Wisconsin’s Hasty Wolf Hunt Leaves 216 Dead, Demonstrates Need for Federal Protection

by Julie Kluck in Coexisting with Wildlife, ESA

Last month, 216 wolves were killed in a hasty, court ordered hunt in Wisconsin, despite calls from state authorities requesting time to properly consult with native groups and calculate appropriate quotas.

History is repeating itself. Following removal of ESA protections for wolves in 2012, hunts carried out in Wyoming, Michigan, Minnesota, and Wisconsin decimated the populations, and just two years later, the species was once again given protections under the ESA. Once again, we are witnessing this cycle of protection, recovery, delisting, and massacre.

The U.S. Fish and Wildlife Services delisted the gray wolf on January 4, 2021, and states with wolf populations were champing at the bit for the chance to, once again, kill wolves. Wisconsin’s Department of Natural Resources (DNR) had not planned to hold its wolf hunt until November 2021 so that it would have adequate time to update its wolf management plan in light of the delisting, including calculating a wolf hunting quota. However, an out-of-state hunting group, Hunter Nation, filed a lawsuit demanding that Wisconsin hold a wolf hunt this winter, taking advantage of a state regulation requiring an annual wolf hunt between November and February if the species is not protected under the ESA. The Wisconsin circuit court sided with Hunter Nation forcing Wisconsin’s DNR to hold a hunt immediately.
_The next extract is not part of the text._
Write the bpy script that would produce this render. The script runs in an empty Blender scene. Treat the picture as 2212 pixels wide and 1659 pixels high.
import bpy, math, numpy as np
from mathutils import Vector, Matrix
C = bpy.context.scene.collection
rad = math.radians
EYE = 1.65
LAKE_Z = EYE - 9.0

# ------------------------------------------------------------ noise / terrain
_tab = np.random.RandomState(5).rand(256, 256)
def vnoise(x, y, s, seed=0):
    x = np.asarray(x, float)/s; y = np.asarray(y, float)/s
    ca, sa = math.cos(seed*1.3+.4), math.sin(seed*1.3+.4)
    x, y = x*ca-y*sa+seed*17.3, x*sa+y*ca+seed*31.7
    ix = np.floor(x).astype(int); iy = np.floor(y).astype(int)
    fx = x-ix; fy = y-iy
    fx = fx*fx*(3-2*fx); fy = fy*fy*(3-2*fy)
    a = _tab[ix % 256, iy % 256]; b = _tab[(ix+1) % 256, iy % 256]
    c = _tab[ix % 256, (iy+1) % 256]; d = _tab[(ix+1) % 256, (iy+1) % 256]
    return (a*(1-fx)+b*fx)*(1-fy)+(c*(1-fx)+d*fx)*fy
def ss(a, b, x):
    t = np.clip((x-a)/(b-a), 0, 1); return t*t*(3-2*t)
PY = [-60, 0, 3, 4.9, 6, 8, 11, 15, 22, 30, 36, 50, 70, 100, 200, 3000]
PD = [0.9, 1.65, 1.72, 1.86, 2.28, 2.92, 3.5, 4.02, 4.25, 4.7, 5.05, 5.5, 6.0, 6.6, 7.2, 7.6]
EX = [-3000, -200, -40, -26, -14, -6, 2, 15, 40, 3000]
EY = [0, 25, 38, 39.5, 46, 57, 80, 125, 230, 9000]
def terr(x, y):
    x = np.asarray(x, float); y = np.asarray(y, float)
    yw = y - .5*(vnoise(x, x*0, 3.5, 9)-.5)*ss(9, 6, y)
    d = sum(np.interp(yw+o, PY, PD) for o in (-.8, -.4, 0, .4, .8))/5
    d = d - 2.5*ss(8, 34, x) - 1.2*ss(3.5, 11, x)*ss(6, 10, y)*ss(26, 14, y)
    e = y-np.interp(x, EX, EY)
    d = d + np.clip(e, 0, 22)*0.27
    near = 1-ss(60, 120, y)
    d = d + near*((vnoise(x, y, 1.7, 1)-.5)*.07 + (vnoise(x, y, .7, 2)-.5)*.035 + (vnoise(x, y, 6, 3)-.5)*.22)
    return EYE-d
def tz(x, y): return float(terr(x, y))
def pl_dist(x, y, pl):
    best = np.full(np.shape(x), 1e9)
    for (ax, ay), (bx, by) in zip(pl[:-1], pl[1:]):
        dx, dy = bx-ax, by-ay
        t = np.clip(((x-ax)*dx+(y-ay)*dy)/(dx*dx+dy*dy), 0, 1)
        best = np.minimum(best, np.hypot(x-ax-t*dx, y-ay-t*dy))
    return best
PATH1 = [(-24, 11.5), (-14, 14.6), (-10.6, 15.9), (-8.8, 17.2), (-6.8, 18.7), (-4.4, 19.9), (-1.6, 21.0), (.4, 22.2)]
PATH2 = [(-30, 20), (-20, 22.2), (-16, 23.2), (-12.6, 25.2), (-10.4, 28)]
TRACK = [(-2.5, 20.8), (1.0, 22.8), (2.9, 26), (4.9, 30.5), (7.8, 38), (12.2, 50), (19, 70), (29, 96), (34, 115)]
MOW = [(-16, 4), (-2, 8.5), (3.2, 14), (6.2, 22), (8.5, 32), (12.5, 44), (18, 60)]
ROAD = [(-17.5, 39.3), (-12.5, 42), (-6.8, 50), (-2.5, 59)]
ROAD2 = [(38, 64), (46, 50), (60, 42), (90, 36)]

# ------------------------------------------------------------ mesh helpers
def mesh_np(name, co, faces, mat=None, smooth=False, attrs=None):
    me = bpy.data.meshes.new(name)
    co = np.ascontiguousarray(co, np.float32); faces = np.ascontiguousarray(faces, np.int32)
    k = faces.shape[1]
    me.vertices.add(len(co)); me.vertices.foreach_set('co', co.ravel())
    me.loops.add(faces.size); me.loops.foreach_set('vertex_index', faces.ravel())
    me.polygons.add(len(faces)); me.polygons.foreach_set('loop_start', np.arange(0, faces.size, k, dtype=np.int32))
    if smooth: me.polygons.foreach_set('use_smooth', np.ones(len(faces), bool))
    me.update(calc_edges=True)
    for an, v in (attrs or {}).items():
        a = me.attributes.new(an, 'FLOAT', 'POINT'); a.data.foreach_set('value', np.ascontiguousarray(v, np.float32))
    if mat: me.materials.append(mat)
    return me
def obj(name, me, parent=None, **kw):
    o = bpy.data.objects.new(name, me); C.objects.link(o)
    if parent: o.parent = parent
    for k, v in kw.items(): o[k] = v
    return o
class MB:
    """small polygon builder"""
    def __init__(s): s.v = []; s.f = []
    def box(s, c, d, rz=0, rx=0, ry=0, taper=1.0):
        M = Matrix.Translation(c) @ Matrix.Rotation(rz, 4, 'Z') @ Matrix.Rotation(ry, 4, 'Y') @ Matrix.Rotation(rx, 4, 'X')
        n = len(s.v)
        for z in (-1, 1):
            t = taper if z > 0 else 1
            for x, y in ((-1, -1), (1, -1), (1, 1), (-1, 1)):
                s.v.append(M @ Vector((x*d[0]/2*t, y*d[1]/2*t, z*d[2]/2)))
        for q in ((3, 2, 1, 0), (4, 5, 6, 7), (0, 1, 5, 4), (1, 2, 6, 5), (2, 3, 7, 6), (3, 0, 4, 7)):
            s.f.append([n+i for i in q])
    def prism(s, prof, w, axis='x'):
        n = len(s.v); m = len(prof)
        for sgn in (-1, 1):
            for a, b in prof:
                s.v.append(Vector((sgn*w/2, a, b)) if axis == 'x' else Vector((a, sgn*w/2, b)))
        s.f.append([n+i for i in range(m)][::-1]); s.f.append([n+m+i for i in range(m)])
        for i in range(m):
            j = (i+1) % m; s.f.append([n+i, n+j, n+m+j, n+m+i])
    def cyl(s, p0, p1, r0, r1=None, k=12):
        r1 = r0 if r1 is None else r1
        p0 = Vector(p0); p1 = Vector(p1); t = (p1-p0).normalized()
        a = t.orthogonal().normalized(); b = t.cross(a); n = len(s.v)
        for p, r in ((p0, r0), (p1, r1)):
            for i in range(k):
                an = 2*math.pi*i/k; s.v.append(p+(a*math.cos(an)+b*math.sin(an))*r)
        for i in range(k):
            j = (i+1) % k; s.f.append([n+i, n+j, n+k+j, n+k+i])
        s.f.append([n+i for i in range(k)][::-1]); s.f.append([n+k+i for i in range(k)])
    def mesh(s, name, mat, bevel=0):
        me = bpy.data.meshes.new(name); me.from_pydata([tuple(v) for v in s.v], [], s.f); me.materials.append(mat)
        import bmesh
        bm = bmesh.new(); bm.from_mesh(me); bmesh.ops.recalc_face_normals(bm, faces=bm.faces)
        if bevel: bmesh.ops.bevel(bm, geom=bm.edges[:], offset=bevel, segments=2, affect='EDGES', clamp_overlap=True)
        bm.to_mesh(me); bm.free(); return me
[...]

This hasty assault on wolves drastically exceeded the quota number of 119. More than 216 gray wolves were killed in just three days, prompting the DNR to close the wolf hunt four days early. In addition, Wisconsin regulations allow hunters to use bait and use hounding dogs to track, trail, and chase wolves as well as night hunting. All of these practices are cruel, and the use of a continuation of “fresh” hounding dogs chasing a wolf to exhaustion adds further to the wolves’ suffering.

Born Free USA CEO, Angela Grimes, said: “This appalling series of events just goes to show that, without protection under the ESA, it is a free-for-all on wolf lives. While we are opposed to the wolf hunts being carried out at all, the fact that even the moderate and reasonable request by the state to be given time to properly consult with native groups and calculate quotas was ridden roughshod over by the interests of the hunting lobby demonstrates the need for strict federal control.”

Leaving wolf management up to the states does not work. Only strong federal protections will ensure the restoration and expansion of wolf populations – and end the senseless slaughter of these iconic North American beauties. Born Free USA will continue its fight to, once again, give wolves their due protection under the Endangered Species Act.